La doble vida de una profesora escritora: chaparrones, exámenes y TFM

El curso acaba de empezar y ya me estoy agobiando. Por lo general, el estrés comienza cuando empiezan las clases, pero este año, ni eso.

El primer día fue agotador. Y no, no me dedico a levantar piedras ni cargar sacos de cemento, como me recuerda mi querida madre cada vez que oso insinuar que estoy cansada por el trabajo. Pero mi batería social es, digamos, limitada -muy limitada, especificaría-, y toda una jornada dedicada al reencuentro tras las vacaciones es, para una servidora, el equivalente mental a levantar sacos de arena o hacer dieciocho habitaciones de hotel. Soy una blanda, no lo voy a negar.

Y si el día uno me destrozó, el día dos parecía que me había pasado la noche morreándome con un dementor: Ni pizca de alegría, cero fuerza, cero ánimo. Mi estado era tan patético que ni una legión de licántropos ofreciéndome chocolate lo habría mejorado. Por suerte, el clima acompañaba y el otoño meteorológico -que empezó día 1 de septiembre- decidió hacer acto de presencia abriendo las compuertas del cielo para que toda el agua allí almacenada, según una mitología que prefiero no recordar, cayera sobre la minúscula isla de Ibiza en el instante justo en el que mi microcoche, nada preparado para el clima lluvioso, y yo nos dirigíamos al trabajo. Afortunadamente, no hubo que lamentar heridos, salvo que queramos incluir en esa lista las sandalias que llevaba, cuyo nombre ha sido incluido hoy en la lista de muertos. Una pena, pero en todas las batallas hay bajas, y, seamos sinceros, mejor las sandalias que yo.

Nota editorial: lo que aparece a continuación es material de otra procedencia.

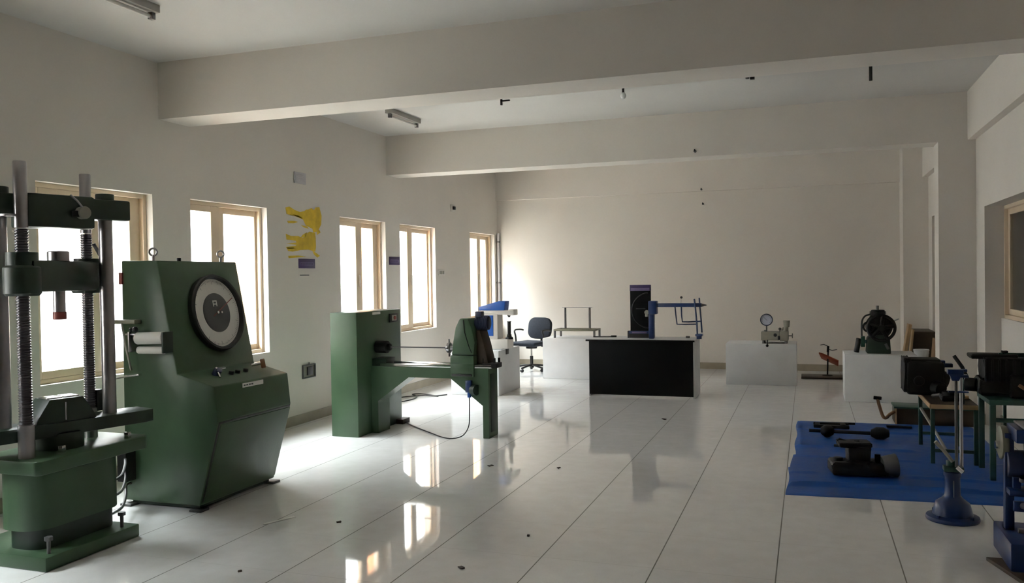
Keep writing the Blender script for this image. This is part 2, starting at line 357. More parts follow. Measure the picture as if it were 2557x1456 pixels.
quadpanel(MB(), V((-3.785, Y0 + .035, .04)) + d1 * .02, (0, 1, 0), d1, n1, Y1 - Y0 - .04, .535, .006).build('front_panel', 'green', k)
quadpanel(MB(), V((-3.785, Y0 + .012, .04)) + d1 * .015 - n1 * .001, (0, 1, 0), d1, n1, .022, .555, .003, .001).build('panel_seam', 'black', k)
quadpanel(MB(), V((-3.785, Y0 + .012, .04)) + d1 * .560 - n1 * .001, (0, 1, 0), d1, n1, Y1 - Y0 - .02, .014, .004, .001).build('panel_seam', 'black', k)
ds = V((-4.085 + 3.939, 0, 1.654 - .9)).normalized(); nsl = V((ds.z, 0, -ds.x))
dc = V((-4.0135, 5.042, 1.284))
dl = MB().lathe([(.243, -.002), (.274, -.002), (.276, .035), (.268, .046), (.252, .046), (.246, .022), (.245, .012)], dc, nsl, n=64, caps=False).build('dial_rim', 'black', k)
MB().lathe([(0, .0), (.25, .0), (.25, .016), (0, .016)], dc, nsl, n=64).build('dial_face', 'dial', dl)
MB().lathe([(0, .0155), (.142, .0155), (.142, .0185), (0, .0185)], dc, nsl, n=48).build('dial_centre', 'dialdk', dl)
dy = V((0, 1, 0)); du = ds
tk = MB(); M0 = Matrix((V((*dy, 0)), V((*du, 0)), V((*nsl, 0)), V((0, 0, 0, 1)))).transposed()
for i in range(100):
    a = 2 * math.pi * i / 100; L = .03 if i % 10 == 0 else (.02 if i % 5 == 0 else .012)
    tk.T = Matrix.Translation(dc + nsl * .0163) @ M0 @ Matrix.Rotation(a, 4, 'Z'); tk.box(-.0008, .0008, .235 - L, .235, -.0006, .0006)
tk.build('dial_graduations', 'ink', dl, flat=True)
em = MB(Matrix.Translation(dc + nsl * .019) @ M0); em.box(-.028, -.020, .045, .088, -.001, .001).box(.008, .016, .045, .088, -.001, .001).box(-.028, .016, .080, .088, -.001, .001).box(-.018, .006, .058, .066, -.001, .001)
em.build('dial_emblem', 'paper', dl)
MB(Matrix.Translation(dc + nsl * .024) @ M0 @ Matrix.Rotation(math.radians(-62), 4, 'Z')).box(-.003, .003, -.05, .215, -.001, .001).build('red_pointer', 'redox', dl)
MB().cyl(dc + nsl * .017, dc + nsl * .032, .010, n=16).build('pointer_hub', 'chrome', dl); MB().cyl(dc + nsl * .017 + dy * .045, dc + nsl * .028 + dy * .045, .008, n=16).build('reset_knob', 'chrome', dl)
for x, y in ((-4.165, 4.615), (-4.165, 5.31)):
    e = MB().torus((x, y, 1.715), (.75, -.66, 0), .024, .0065, 20, 8).cyl((x, y, 1.655), (x, y, 1.694), .010, n=12); e.build('eye_bolt', 'steel', k)
MB().cyl((-4.14, 4.83, 1.655), (-4.14, 4.83, 1.678), .016, n=12).build('top_plug', 'black', k)
# recorder drums on the left side
rc = MB().cyl((-4.205, 4.50, 1.140), (-3.985, 4.50, 1.146), .040, n=32, bev=.003).build('recorder_drum', 'dial', k)
MB().cyl((-4.205, 4.505, 1.062), (-3.99, 4.505, 1.064), .024, n=24, bev=.003).build('feed_roller', 'dial', rc)
MB().cyl((-4.22, 4.50, 1.139), (-4.17, 4.50, 1.140), .030, n=20).build('drum_hub', 'black', rc)
MB().box(-3.985, -3.972, 4.47, 4.565, 1.045, 1.185, .003).build('drum_bracket', 'greend', rc)
MB().box(-4.262, -4.25, 4.47, 4.565, 1.05, 1.185, .003).box(-4.29, -4.19, 4.48, 4.50, 1.162, 1.172, .002).build('bracket_plate', 'steel', rc)
MB().sph((-4.215, 4.49, 1.200), .020).build('pen_knob', 'black', rc); MB().sph((-4.25, 4.485, 1.202), .010).cyl((-4.25, 4.485, 1.165), (-4.25, 4.485, 1.20), .005, n=8).build('small_knob', 'black', rc)
MB().box(-4.42, -4.23, 4.50, 4.562, 1.235, 1.262, .003).build('side_arm', 'olive', k)
MB().tube([(-4.335, 4.50, 1.24), (-4.305, 4.50, 1.08), (-4.275, 4.51, .925)], .007).build('link_rod', 'gauge', k)
MB().tube([(-4.43, 4.52, .862), (-4.34, 4.52, .880), (-4.24, 4.54, .892), (-4.24, 4.565, .892)], .007).build('steel_handle', 'chrome', k)
MB().box(-4.398, -4.37, 4.545, 4.562, 1.50, 1.58, .003).build('red_mark', 'redox', k)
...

Pero la conducción extrema en condiciones adversas y el baño de pies atravesando calles reconvertidas en río para llegar en hora a mi puesto de trabajo no fue lo mejor, qué va. Omitiré detalles, pero digamos que, en esta amada isla mía, después de un chaparrón, el ambiente de por sí cálido de inicios de septiembre, se transforma en sofocante, en especial dentro de un aula llena, mientras alumnos de otro profesor realizan un examen de cuatro horitas, con un descansito de quince minutos, que hubo que suprimir, por cortesía, por si las inclemencias del tiempo habían imposibilitado la llegada del alumnado a la hora establecida. Una sauna habría sido un lugar menos sofocante para pasar el rato.

Y no, no encuentro analogía pop para describir el estado en el que llegué a casa. Solo diré que me quité la ropa y las sandalias -esto último fue difícil, porque se habían secado sobre mis pies y habían tomado su forma, casi hasta incrustarse en ellos-, me di una ducha rápida -con especial énfasis en mis maltratados pinreles-, me puse el pijama me metí en la cama y lo siguiente que recuerdo es el sonido de la alarma esta mañana.

Hoy el día no pinta mejor, aunque si no llueve, con el consecuente aumento de la humedad relativa que convierte las aulas en calderas, me doy con un canto en los dientes. Bueno, eso, y si no hay problemas técnicos, pero esa es otra historia.

Aunque nada de lo anterior es lo que me tiene agobiada. Para nada. Ni siquiera las ajustadísimas fechas de exámenes y correcciones que tengo según el calendario de septiembre. Nop. Lo que me tiene al borde de un ataque de nervios es el dichoso TFM, para el que, por cierto, ya tengo director, y sus maravillosas fechas de entrega. Porque, recordemos, una servidora, además de profe de español, es escritora. O eso pretendo. Pero el 26 de septiembre tengo que hacer la primera entrega del dichoso trabajo final y no tengo NADA.

En, fin, lo dicho, que vamos por el cuarto día de septiembre y ya estoy agobiada. Habrá que aplicar lo aprendido hasta aquí, que se puede resumir como «mejor ocuparse que preocuparse», aunque también sirve aquello de «cada día tiene su afán». Personalmente, suelo pensarlo como «tarea a tarea» o «línea a línea», según el caso, pero, no os voy a mentir, se lo he copiado al Cholo Simeone y su «partido a partido». Y eso que no soy aficionada al fútbol, pero cuando uno lleva razón, la lleva, y ese hombre, con ese lema, tiene más razón que un santo.